In her magistrate’s court affidavit, Mashele detailed her ordeal prior to being removed from the house. This included her lights being switched off, and bricks and building sand dumped in front of the property that blocked her and her family from leaving the house. 

“On the 5th of July 2024, I did not go out of the house as the gate was blocked by the load of building sand, and could not even go to work or go and buy bread. We also did not cook as there was no electricity,” Mashele stated. 

She attached her signed lease agreement with the public works department and her rental payments, adding that Mashaba told her she should take that up with the state because “the house belongs to him and [he] does not owe me anything — I must just vacate the house”. 

She added that the public works department should be called to testify because the property belongs to the state. But the department did not avail itself to the court. Mashele was granted the protection order without the department’s assistance. 

Mashaba, responding to the allegations, said Mashele was not “a legal tenant” of the property, adding that despite the Sassa official signing a lease agreement, he “disputed the validity of such a lease agreement”. 

“I deny that the property in question belongs to the department of public works. I am in the process of obtaining a title deed for the said house and other properties I bought from the department of public works,” he said.

Meanwhile, the M&G has seen internal notes, dated July 2024, from Mashatile’s office declining an invitation from Mashaba for the deputy president to attend the launch of the under-construction Mafemani Hotel and a “business summit” in Giyani. 
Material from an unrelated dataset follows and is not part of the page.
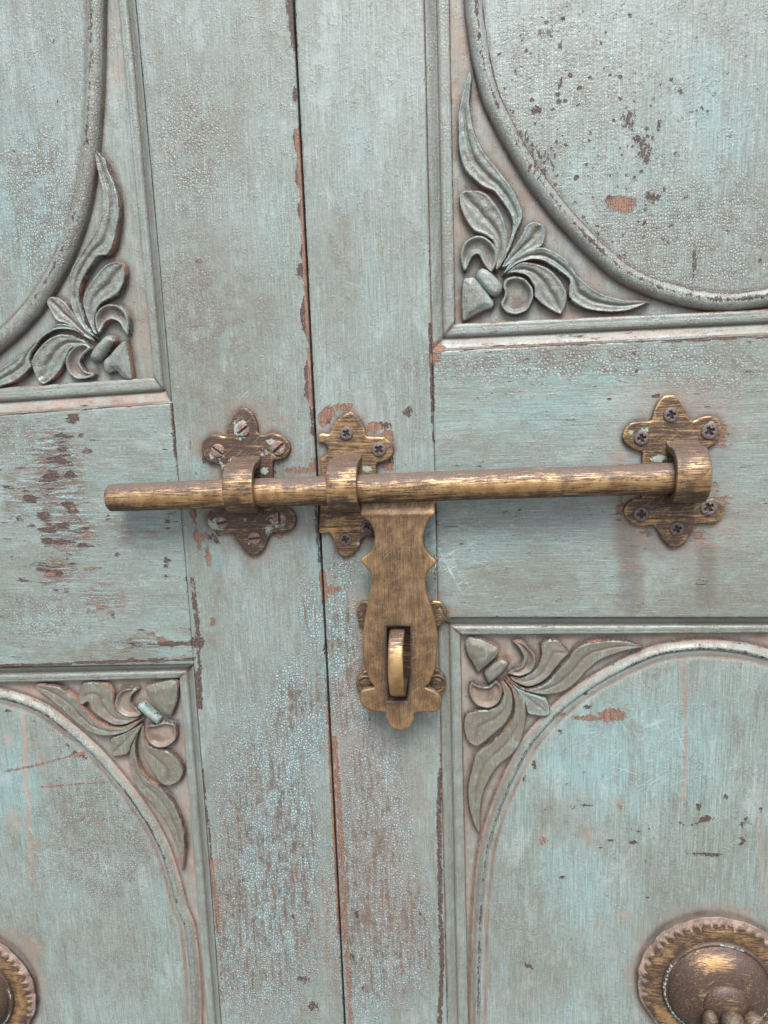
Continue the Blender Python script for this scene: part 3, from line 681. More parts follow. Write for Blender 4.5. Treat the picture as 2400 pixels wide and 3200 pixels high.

The notes were by Melene Rossouw, the chief director of personal support and advisory services in the deputy president’s office. 

But another letter with Rossouw’s signature, dated 25 July 2024, is allegedly being circulated by Mashaba, claiming that Mashatile will attend the Mafemani Hotel’s opening. 

“Thank you once again for this honour. We look forward to the event and the valuable conversations it promises,” reads the letter. 

The M&G has also seen a video of Mashaba asserting that Mashatile as well as billionaire business person Patrice Motsepe will attend. 

“On 19 October, we will be opening this hotel and rubbing shoulders with the likes of Motsepe and Paul Mashatile. 

“It’s going to be a great event,” Mashaba states in the video, speaking in Xitsonga. 

The fraudster is known to ingratiate himself with top politicians, having hosted former president Jacob Zuma, who also leads the 10-month-old uMkhonto weSizwe party, in March at Mashaba’s Xilumani Hotel in Giyani ahead of the May national and provincial elections. 

Speaking to the M&G this week, Keith Khoza, the acting spokesperson for Mashatile, also rejected the alleged forged letter, adding: “I want to confirm that the deputy president did not confirm attendance of the event referred to.”

Sources in Mashatile’s office told the M&G that officials would approach the SSA “to investigate this fraud”, and have sought legal counsel because the letter purporting to state that the deputy president would attend Mashaba’s grand hotel opening “was manipulated by someone”. 

This could add to Mashaba’s woes because SIU spokesperson Kaizer Kganyago — while not detailing much about the inquiry into the alleged defrauding of the National Lotteries Commission of more than R34.4  million — confirmed the ongoing investigation in March, saying the unit would communicate the outcomes “as and when we are done with that part of the investigation”.